Not quite the female version of Instaguy; Minah Art might not have graduated from art school, and she doesn’t necessarily have to make art – liking and taking photos of them would suffice. Sometimes tattooed (other times just into tattoos), she can be seen hanging around town looking for anything that’s worthy of Instagram likes. If confident enough, Minah Art might finally graduate to opening up a Flickr account. Also a Rumah Api frequenter like That Music Guy, she’s keen on supporting social causes (or at least be seen at events in support of real world issues).
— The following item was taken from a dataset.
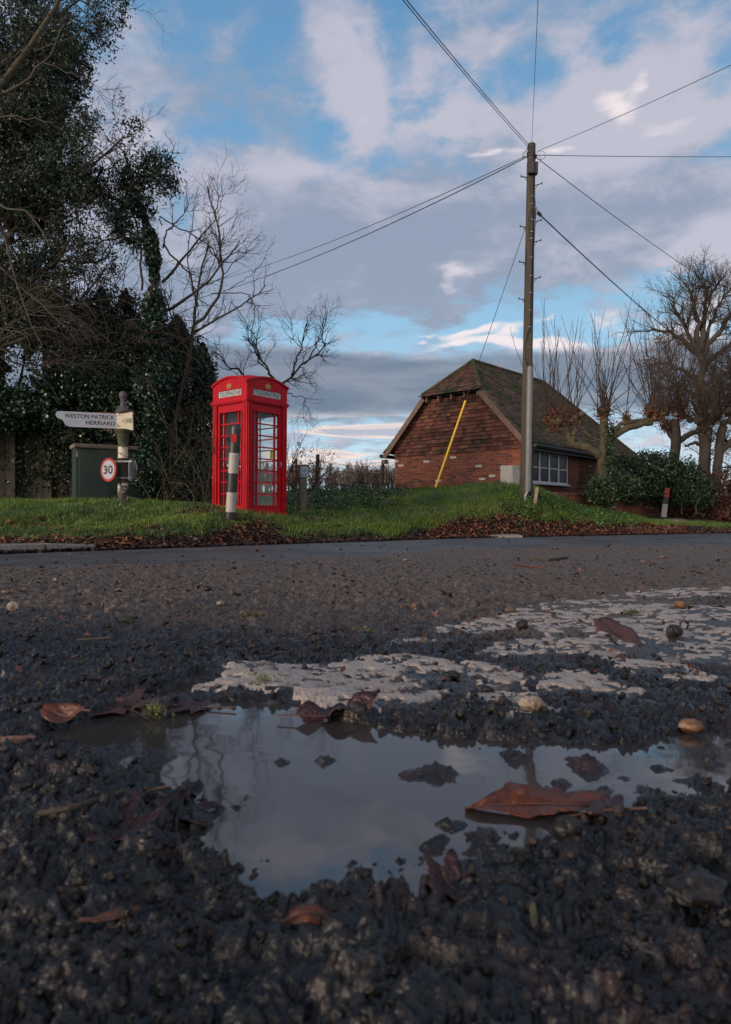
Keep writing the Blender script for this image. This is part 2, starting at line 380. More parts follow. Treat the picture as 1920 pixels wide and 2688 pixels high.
# ------------------------------------------------------------------ materials
def newmat(name):
    mt = bpy.data.materials.new(name); mt.use_nodes = True; nt = mt.node_tree
    return mt, nt, nt.nodes['Principled BSDF']
def rgb(c): return (c[0], c[1], c[2], 1)
def pmat(name, c1, c2=None, scale=8.0, rough=.7, rough2=None, bump=.2, bscale=None, metal=0.0, spec=.5, isl=0.0, hue=0.0, coat=0.0,
         c3=None, s3=3.0, lo3=.55, hi3=.62, detail=6, stretch=None, lo=.3, hi=.7):
    mt, nt, b = newmat(name); N = nt.nodes; L = nt.links
    if c2 is None: c2 = tuple(x * .75 for x in c1)
    tc = N.new('ShaderNodeTexCoord'); mp = N.new('ShaderNodeMapping'); L.new(tc.outputs['Object'], mp.inputs[0])
    if stretch: mp.inputs['Scale'].default_value = stretch
    no = N.new('ShaderNodeTexNoise'); L.new(mp.outputs[0], no.inputs['Vector']); no.inputs['Scale'].default_value = scale; no.inputs['Detail'].default_value = detail; no.inputs['Roughness'].default_value = .6
    mr = N.new('ShaderNodeMapRange'); L.new(no.outputs[0], mr.inputs[0]); mr.inputs[1].default_value = lo; mr.inputs[2].default_value = hi
    mx = N.new('ShaderNodeMix'); mx.data_type = 'RGBA'; L.new(mr.outputs[0], mx.inputs[0]); mx.inputs[6].default_value = rgb(c1); mx.inputs[7].default_value = rgb(c2)
    col = mx.outputs[2]
    if c3:
        n3 = N.new('ShaderNodeTexNoise'); L.new(mp.outputs[0], n3.inputs['Vector']); n3.inputs['Scale'].default_value = s3; n3.inputs['Detail'].default_value = 8; n3.inputs['Roughness'].default_value = .65
        m3 = N.new('ShaderNodeMapRange'); L.new(n3.outputs[0], m3.inputs[0]); m3.inputs[1].default_value = lo3; m3.inputs[2].default_value = hi3
        x3 = N.new('ShaderNodeMix'); x3.data_type = 'RGBA'; L.new(m3.outputs[0], x3.inputs[0]); L.new(col, x3.inputs[6]); x3.inputs[7].default_value = rgb(c3); col = x3.outputs[2]
    if isl or hue:
        g = N.new('ShaderNodeNewGeometry'); hs = N.new('ShaderNodeHueSaturation'); L.new(col, hs.inputs['Color'])
        r = N.new('ShaderNodeMapRange'); L.new(g.outputs['Random Per Island'], r.inputs[0]); r.inputs[3].default_value = 1 - isl; r.inputs[4].default_value = 1 + isl
        L.new(r.outputs[0], hs.inputs['Value'])
        if hue:
            wn = N.new('ShaderNodeTexWhiteNoise'); wn.noise_dimensions = '1D'; L.new(g.outputs['Random Per Island'], wn.inputs['W'])
            r2 = N.new('ShaderNodeMapRange'); L.new(wn.outputs[0], r2.inputs[0]); r2.inputs[3].default_value = .5 - hue; r2.inputs[4].default_value = .5 + hue
            L.new(r2.outputs[0], hs.inputs['Hue'])
        col = hs.outputs[0]
    L.new(col, b.inputs['Base Color'])
    b.inputs['Roughness'].default_value = rough; b.inputs['Metallic'].default_value = metal; b.inputs['Specular IOR Level'].default_value = spec
    if rough2 is not None:
        rr = N.new('ShaderNodeMapRange'); L.new(no.outputs[0], rr.inputs[0]); rr.inputs[1].default_value = .35; rr.inputs[2].default_value = .65
        rr.inputs[3].default_value = rough; rr.inputs[4].default_value = rough2; L.new(rr.outputs[0], b.inputs['Roughness'])
    if coat: b.inputs['Coat Weight'].default_value = coat; b.inputs['Coat Roughness'].default_value = .15
    if bump:
        bn = N.new('ShaderNodeTexNoise'); L.new(mp.outputs[0], bn.inputs['Vector']); bn.inputs['Scale'].default_value = bscale or scale * 3; bn.inputs['Detail'].default_value = 6
        bp = N.new('ShaderNodeBump'); bp.inputs['Strength'].default_value = bump; bp.inputs['Distance'].default_value = .01; L.new(bn.outputs[0], bp.inputs['Height']); L.new(bp.outputs[0], b.inputs['Normal'])
    return mt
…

Not a fan of electronic music, but Adam Kasturi’s Protopunk got her exploring his music.

Neo Hip Hop poster

Neo Hip Hop

The confluence of Future Classic, Tumblr aesthetics, seapunk, hipster irony, hip hop, Hypebeast, and the internet, Neo Hip Hoppers are the new bedroom producers and streetwear upstarts. They don’t actually associate themselves with hip hop, as entry level hip hoppers think Chief Keef and drill music are garbage while these guys embrace the sound of supposed ‘ig’nant’ rap. Only discovering glitch art, Windows nostalgia, ‘90s polygons, and ASCII art in the last year, these guys are destined to ruin them for everyone – hell, they might not even have a love-hate relationship with technology to be doing vaporwave. Still though, music fans who aren’t self-serious and stubbornly only listen to ‘real’ bass music and hip hop? Ideal JUICE readers right here.